Trump Administration Urges Supreme Court To Get Rid Of Rulings Against Muslim Ban
With a third version of the Muslim ban set to go into effect on October 18, President Donald Trump’s administration has asked the Supreme Court to vacate lower court rulings on previous versions of the ban.
“If allowed to stand, the lower courts’ decisions threaten to undermine the executive’s ability to deal with sensitive foreign policy issues in strategically important regions of the world,” Solicitor General Noel J. Francisco writes in a letter to Scott S. Harris, the clerk of the Supreme Court.
Francisco adds, “The court should not permit that unnecessary consequence, especially when the rulings below are preliminary injunctions litigated on a highly expedited basis.”
The letter celebrates supposed “time limits” on entry and refugee suspensions as features that were not part of any attempts to “evade judicial review.” They were “temporary measures to facilitate the government’s inter-agency review processes and to protect national security in the interim.”
On February 3, Judge James Robart of the Western District of Washington temporarily blocked parts of the first Muslim ban. It forced the Homeland Security Department to stop enforcing the ban, and the State Department ended its suspension of visas affected by the ban.
The Ninth Circuit Court of Appeals denied the Trump administration’s request for a stay of Robart’s temporary restraining order on February 9. Days later, Judge Leonie Brinkema of the Eastern District of Virginia issued a preliminary injunction because she believed the plaintiffs challenging it could probably prove it violated the Constitution.
Following the second version of the ban (“Muslim 2.0”), Judge Derrick Watson of the District of Hawaii enjoined enforcement of key provisions. Watson contended the administration was likely motivated by sentiments against Muslims and that Muslim Ban 2.0 still violated the Constitution. The same day, Judge Theodore Chuang of the District of Maryland ruled similarly against Muslim Ban 2.0.
The Trump administration would like all these decisions to be moot so they cannot be case law that restricts their executive action in the future.
Francisco argues “the decisions” may have “seriously problematic ‘prospective effect[s].'”

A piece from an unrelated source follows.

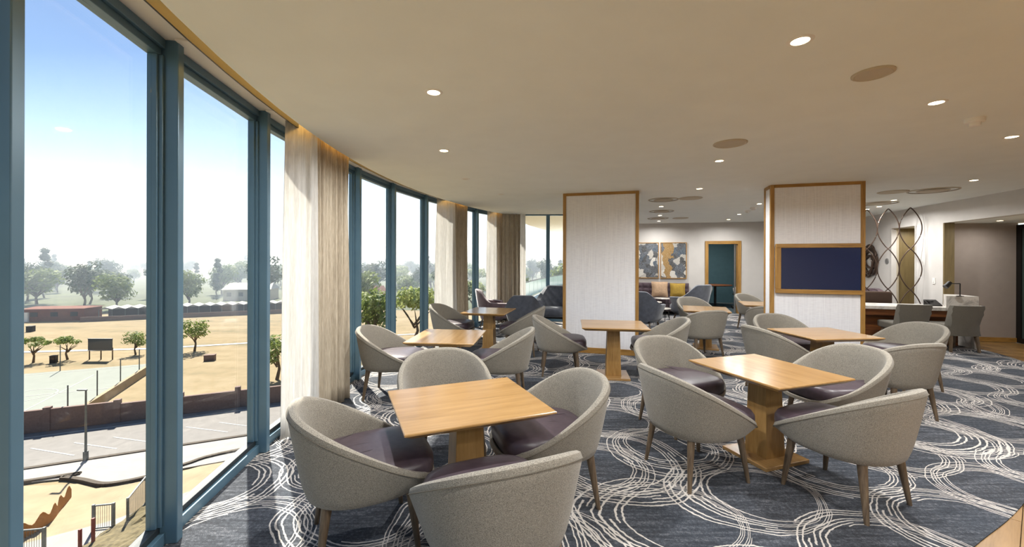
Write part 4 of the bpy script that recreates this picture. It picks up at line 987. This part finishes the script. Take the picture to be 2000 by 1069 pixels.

“The Ninth Circuit held that the President is generally forbidden by [statutory law] from using country-by-country security assessments to impose nation-specific restrictions on entry, which the court held would constitute “discriminat[ion],” or an unlawful ‘preference or priority,’ in the ‘issuance of an immigrant visa’ on the basis of ‘nationality,'” Francisco recalled. “The Ninth Circuit also held that Section 1182(f) requires the President to provide detailed findings sufficient to satisfy APA-style judicial review, even though the executive often must withhold this information for national security and foreign policy reasons.”
Francisco also acknowledges how the Ninth Circuit held that statutory law “prevents the President from directing that fewer refugees be admitted than the maximum number established each fiscal year in consultation with Congress.”
The Trump administration is additionally upset that a Fourth Circuit ruling “finding anti-Muslim animus” might undermine Trump’s ability to “conduct foreign policy and protect national security in a critical region of the world” (presumably the Middle East and North Africa).
“If the judgments below are not vacated, plaintiffs can be expected to attempt to rely on them in new litigation,” the administration fears.
Shayan Modarres, the legal counsel for the National Iranian American Council, which recently backed a lawsuit against Muslim Ban 3.0, said, “This is more of an indication of how uncomfortable [the administration] is in their legal and policy positions.”
This is in many ways similar to the first and second bans, “and in many ways, it’s more cruel,” because it adds North Korea and Venezuela to obscure its unconstitutionality.
The third version of the Muslim ban already faces a lawsuit. Francisco notes a lawsuit was filed in the Fourth Circuit, the same one that found the administration is likely motivated by animus toward Muslims.
The Trump administration attempts to cloak their desires in the language of separation of powers, with a plea to the judiciary to give it discretion to rule. However, what the administration really wants is for the judicial branch to erase history from the past year. They want organizations that bring challenges to their authority in the future to be constrained from invoking the record of unjust and unconstitutional conduct against Muslims seeking to enter the United States.